Für die Passage des ruppigen Nordatlantik ist der Kompositbau innen mit temporären Zugstangen versteift. Die Pläne sind bei May Fife McCallum im schottischen Irvine einzusehen. Für den Mix aus funktionalem Schiffs- und anspruchsvollem Yachtbau ist Fairlie genau die richtige Adresse. Anfang des 20. Jahrhunderts werden in Fairlie in rascher Folge 15er und 19 mR Yachten vom Stapel gelassen. Die Geschwindigkeit und Qualität des Fifeschen Bootsbaus erscheint heute rätselhaft. Noch heute berichtet Fairlie Restorations Werftleiter mit Respekt von der beim Fahrtenschoner „Altair“ vorgefundenen Qualität. „Natürlich hatten das Schiff, Albert Obrist und wir Bootsbauer Glück, dass Altair über Jahrzehnte einfach nur erhalten und gesegelt worden war. Doch dass sich das Leimlos zusammengesteckte Deckshaus einfach zerlegen ließ, wir die Hölzer reinigen und es wieder zusammenbauen konnten, das war schon doll.“
Nach dem Ersten Weltkrieg erlebt der Segelsport noch mal eine kurze Blüte. Doch hinterlassen die Weltwirtschaftskrise, die Verlagerung des wirtschaftlichen Geschehens in andere Regionen Europas und natürlich in die Neue Welt, nicht zuletzt die Konkurrenz durch nachwachsende Talente wie Johan Anker, Charles Nicholson oder Olin Stephens Spuren in Fairlie. Es wird ruhiger in der Werfthallen, am Strand und auf Fairlie Roads. Die Zeiten, in denen die Einheimischen sonntagmorgens vor dem Kirchenbesuch erst mal ein neues Fifesches Regattaboot besichtigen, und der Pfarrer mit der Messe erst später beginnen kann, sind vorbei.

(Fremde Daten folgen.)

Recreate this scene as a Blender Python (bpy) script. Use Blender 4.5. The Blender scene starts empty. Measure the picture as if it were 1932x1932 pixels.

Ein paar Meteryachten und Fahrtenboote wie „Latifa“ und „Eilean“ noch, der herrliche Fahrtenschoner „Altair“, dann ist mit „Solway Maid“ und dem Laurent Giles Zwölfer „Flica II“ Schluss. 1985 werden schließlich die Hallen abgerissen. Heute ist es in Fairlie beinahe so ruhig wie Anfang des 19. Jahrhunderts, als sich der erste William Fyfe, er schrieb sich noch mit Ypsilon, am Strand selbstständig machte. Die Kneipe mit dem sympathisch bescheidenen Namen „Mudhook Inn“ (Schlammhaken) wurde neulich geschlossen.